Not sure why Mesa. It does not have the proprietary driver in it, does it?
It does not, that's why I am suggesting it.
@uis Performance is the problem. I play games and there is no alternative to proprietary drivers.
What card you are using?
@uis GTX 1070. The new open source driver from Nvidia does not support the 10x series, if your question should lead to that. But does not matter, because yesterday all PC parts of my new build has arrived and I will set it up this weekend. AMD+AMD now. Finally done with these Nvidia frustration.
https://nouveau.freedesktop.org/FeatureMatrix.html says 1070 works fine, but without reclocking(on minimal speed). All thanks to nvidia DRM. And here DRM is not Direct Rendering Manager.

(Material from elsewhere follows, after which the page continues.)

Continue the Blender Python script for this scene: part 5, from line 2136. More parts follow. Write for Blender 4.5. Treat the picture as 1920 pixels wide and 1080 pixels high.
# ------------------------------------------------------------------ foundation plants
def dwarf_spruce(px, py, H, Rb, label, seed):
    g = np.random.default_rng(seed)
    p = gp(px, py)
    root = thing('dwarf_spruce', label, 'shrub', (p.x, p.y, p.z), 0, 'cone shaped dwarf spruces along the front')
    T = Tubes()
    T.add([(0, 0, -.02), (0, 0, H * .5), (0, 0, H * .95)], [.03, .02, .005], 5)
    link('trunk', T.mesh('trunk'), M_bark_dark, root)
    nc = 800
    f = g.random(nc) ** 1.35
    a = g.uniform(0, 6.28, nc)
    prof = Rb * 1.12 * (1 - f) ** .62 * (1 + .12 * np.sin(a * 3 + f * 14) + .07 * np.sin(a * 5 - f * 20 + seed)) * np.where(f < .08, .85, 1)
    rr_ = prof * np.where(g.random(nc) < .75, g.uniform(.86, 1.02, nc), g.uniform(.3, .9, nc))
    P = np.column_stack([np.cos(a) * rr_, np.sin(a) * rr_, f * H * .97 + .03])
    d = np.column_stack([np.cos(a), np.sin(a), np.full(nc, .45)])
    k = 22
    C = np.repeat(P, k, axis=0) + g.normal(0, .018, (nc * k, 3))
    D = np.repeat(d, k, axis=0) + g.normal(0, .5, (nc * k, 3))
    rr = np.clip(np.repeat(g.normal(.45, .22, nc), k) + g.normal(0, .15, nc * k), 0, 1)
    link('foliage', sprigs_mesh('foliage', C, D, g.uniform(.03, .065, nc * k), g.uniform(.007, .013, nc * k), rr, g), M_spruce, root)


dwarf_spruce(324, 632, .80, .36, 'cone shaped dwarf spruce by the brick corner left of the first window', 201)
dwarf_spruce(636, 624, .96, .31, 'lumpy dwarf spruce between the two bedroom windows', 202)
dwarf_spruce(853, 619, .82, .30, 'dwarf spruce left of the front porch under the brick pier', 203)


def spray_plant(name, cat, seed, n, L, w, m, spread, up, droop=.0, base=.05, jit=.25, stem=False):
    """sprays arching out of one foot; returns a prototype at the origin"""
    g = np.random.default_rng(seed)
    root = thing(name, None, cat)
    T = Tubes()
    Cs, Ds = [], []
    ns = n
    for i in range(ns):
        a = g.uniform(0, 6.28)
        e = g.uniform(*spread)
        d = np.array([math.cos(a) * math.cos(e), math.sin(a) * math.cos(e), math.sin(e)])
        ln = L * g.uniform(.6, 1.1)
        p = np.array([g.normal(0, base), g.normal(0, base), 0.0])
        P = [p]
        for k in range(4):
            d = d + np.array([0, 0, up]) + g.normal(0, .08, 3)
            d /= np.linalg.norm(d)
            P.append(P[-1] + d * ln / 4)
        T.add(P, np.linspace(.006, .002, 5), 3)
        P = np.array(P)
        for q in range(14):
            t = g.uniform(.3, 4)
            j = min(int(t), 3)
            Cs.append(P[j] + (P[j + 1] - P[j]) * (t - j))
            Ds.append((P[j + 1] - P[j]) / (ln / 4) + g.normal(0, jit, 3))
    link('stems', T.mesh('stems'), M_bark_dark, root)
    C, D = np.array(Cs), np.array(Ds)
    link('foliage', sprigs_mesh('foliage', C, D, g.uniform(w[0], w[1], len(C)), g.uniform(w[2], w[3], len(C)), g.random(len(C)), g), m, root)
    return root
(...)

I will set it up this weekend. AMD+AMD now. Finally done with these Nvidia frustration.
Congrats!
@uis I know about nouveau which is community developed. This is what I meant with the performance. It's not near on the same level as the proprietary. For gaming, this is not an option. But I thank you for the suggestions you made.
The best benchmarks I found is for the 20xx series, but look at the results to understand how big the difference is: https://www.phoronix.com/review/opensource-turing-3d/2
Dota 2:
- Noveau gets 7 fps
- Proprietary gets over 100 fps
That's the level of difference we speak about.
I switched from a 3070 to an Rx 7900XT on Sunday. Uninstalling all of nvidia shit was great. I used linux-zen so that meant using nvidia-dkms. So happy I don't have to deal with that anymore. And yeah, I use a lot of flatpaks, so removing all of those nvidia drivers was also a great feeling. And now I can use Wayland!
@skulbuny I do not use zen and get the dkms. But honestly, the twice-dkms installation (one for each Kernel) isn't too bad. The real issue for me is with Flatpak. I'm currently in the process of choosing and building new PC. Wish I could afford 7900XT, but together with an entire PC building it gets too expensive for me. Looking forward to AMD!
You can manually remove all of the previous drivers and their GL32 counterparts, your flatpaks will still run as long as you have the newest drivers.
I'm not sure why they don't get caught by the --unused flag, but they are definitely not needed from the flatpaks I've tested with.